Stop after the line containing "toe = Vector((0.630, -0.392, 0))": print each line exactly from the first line of the listing up to that point.

───

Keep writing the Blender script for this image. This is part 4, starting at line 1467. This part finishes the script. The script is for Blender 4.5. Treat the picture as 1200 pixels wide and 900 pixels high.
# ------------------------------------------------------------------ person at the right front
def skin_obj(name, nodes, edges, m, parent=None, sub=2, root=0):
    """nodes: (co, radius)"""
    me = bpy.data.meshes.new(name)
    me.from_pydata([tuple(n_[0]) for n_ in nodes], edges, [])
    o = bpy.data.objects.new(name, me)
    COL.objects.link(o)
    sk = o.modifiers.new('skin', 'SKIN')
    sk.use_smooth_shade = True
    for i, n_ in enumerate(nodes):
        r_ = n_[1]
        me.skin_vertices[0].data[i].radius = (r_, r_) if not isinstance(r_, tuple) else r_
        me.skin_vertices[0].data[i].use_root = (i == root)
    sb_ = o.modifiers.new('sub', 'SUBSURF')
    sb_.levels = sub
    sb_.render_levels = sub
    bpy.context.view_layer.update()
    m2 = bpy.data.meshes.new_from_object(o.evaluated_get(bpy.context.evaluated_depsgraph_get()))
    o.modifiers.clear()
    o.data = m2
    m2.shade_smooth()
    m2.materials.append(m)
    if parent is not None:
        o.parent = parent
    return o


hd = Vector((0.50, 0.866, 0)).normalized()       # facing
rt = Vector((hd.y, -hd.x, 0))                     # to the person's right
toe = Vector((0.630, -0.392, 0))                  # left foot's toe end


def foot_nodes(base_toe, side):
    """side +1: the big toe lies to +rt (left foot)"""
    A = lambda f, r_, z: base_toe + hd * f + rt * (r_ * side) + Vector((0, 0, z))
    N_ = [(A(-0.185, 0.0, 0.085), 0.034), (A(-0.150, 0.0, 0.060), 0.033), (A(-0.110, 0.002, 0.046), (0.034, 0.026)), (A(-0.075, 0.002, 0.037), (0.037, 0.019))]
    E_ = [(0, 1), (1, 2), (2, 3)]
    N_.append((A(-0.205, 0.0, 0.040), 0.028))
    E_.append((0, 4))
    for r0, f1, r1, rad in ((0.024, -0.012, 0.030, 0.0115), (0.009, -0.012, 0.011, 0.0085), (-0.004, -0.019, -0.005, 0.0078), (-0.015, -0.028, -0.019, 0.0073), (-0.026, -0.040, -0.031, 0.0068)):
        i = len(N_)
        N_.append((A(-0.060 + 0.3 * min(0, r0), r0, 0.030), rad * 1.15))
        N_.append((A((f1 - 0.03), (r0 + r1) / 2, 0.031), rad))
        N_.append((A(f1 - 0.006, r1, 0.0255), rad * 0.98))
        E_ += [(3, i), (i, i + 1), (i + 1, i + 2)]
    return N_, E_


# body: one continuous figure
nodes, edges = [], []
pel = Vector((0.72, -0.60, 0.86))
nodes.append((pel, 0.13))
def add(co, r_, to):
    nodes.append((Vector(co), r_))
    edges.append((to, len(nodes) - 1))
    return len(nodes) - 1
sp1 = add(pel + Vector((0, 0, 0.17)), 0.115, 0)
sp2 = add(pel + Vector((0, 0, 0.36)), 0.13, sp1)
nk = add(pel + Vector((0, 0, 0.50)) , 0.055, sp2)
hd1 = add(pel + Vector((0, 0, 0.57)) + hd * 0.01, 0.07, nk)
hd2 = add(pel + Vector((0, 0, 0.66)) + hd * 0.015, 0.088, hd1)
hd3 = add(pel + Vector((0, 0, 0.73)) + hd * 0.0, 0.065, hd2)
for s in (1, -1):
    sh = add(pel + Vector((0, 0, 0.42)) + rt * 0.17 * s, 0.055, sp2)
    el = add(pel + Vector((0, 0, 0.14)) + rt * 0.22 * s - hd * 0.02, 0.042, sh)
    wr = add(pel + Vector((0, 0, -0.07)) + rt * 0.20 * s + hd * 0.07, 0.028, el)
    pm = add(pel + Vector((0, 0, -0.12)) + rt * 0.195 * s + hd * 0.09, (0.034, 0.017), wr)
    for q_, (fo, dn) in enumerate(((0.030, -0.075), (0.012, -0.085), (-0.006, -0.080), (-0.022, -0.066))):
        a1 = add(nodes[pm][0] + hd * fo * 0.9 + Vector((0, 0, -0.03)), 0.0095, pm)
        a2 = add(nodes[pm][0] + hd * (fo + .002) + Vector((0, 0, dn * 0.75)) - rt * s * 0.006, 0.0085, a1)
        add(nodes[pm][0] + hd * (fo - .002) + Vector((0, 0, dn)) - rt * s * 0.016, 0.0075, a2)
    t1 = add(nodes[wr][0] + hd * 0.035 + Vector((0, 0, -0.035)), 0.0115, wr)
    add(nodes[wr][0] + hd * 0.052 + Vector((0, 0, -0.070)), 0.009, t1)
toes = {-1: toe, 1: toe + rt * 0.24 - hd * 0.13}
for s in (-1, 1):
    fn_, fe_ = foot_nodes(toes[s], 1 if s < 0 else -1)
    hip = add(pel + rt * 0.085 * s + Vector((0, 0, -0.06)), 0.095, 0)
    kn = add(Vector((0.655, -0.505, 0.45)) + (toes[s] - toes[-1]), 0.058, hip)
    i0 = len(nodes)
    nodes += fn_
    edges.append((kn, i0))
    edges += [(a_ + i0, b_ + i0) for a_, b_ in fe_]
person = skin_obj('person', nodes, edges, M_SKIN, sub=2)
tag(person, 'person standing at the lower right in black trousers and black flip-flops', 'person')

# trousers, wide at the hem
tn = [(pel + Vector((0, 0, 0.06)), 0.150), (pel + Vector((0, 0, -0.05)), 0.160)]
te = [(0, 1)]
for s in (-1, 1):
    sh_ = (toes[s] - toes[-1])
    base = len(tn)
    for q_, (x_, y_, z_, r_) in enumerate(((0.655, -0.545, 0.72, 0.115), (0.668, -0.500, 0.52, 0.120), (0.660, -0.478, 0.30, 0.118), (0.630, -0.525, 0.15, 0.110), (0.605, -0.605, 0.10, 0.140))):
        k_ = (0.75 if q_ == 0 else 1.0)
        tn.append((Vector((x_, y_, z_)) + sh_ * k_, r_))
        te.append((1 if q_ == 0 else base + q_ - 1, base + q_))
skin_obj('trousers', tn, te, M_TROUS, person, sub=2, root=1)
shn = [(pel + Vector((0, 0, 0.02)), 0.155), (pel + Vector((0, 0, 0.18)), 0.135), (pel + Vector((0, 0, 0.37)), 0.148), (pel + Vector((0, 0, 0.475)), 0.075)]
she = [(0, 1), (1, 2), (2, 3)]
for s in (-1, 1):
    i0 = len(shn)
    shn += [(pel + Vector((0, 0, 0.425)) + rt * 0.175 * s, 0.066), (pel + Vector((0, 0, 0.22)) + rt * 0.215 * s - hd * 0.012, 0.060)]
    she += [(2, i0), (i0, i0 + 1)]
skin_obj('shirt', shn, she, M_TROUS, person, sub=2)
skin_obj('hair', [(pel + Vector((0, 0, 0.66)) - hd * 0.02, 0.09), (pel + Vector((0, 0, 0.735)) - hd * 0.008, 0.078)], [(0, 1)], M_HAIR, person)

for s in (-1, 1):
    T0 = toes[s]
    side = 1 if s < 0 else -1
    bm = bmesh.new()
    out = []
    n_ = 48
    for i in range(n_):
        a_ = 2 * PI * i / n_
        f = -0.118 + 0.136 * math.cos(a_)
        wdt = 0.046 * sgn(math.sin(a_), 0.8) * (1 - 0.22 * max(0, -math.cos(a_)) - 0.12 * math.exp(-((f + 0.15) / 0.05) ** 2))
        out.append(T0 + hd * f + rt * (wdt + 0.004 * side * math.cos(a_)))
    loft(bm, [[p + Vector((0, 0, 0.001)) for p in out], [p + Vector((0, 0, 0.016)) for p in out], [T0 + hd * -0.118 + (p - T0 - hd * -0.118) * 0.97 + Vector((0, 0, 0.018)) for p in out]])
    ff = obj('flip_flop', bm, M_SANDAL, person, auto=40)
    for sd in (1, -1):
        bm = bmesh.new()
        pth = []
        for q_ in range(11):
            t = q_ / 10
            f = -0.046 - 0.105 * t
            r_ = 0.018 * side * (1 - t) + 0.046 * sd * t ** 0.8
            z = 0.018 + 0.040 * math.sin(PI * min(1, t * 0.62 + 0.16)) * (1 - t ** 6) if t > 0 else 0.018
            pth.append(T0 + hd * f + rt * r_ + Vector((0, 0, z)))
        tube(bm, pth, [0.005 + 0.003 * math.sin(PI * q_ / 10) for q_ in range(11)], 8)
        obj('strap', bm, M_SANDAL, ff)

───

THE REPLY:
Keep writing the Blender script for this image. This is part 4, starting at line 1467. This part finishes the script. The script is for Blender 4.5. Treat the picture as 1200 pixels wide and 900 pixels high.
# ------------------------------------------------------------------ person at the right front
def skin_obj(name, nodes, edges, m, parent=None, sub=2, root=0):
    """nodes: (co, radius)"""
    me = bpy.data.meshes.new(name)
    me.from_pydata([tuple(n_[0]) for n_ in nodes], edges, [])
    o = bpy.data.objects.new(name, me)
    COL.objects.link(o)
    sk = o.modifiers.new('skin', 'SKIN')
    sk.use_smooth_shade = True
    for i, n_ in enumerate(nodes):
        r_ = n_[1]
        me.skin_vertices[0].data[i].radius = (r_, r_) if not isinstance(r_, tuple) else r_
        me.skin_vertices[0].data[i].use_root = (i == root)
    sb_ = o.modifiers.new('sub', 'SUBSURF')
    sb_.levels = sub
    sb_.render_levels = sub
    bpy.context.view_layer.update()
    m2 = bpy.data.meshes.new_from_object(o.evaluated_get(bpy.context.evaluated_depsgraph_get()))
    o.modifiers.clear()
    o.data = m2
    m2.shade_smooth()
    m2.materials.append(m)
    if parent is not None:
        o.parent = parent
    return o


hd = Vector((0.50, 0.866, 0)).normalized()       # facing
rt = Vector((hd.y, -hd.x, 0))                     # to the person's right
toe = Vector((0.630, -0.392, 0))                  # left foot's toe end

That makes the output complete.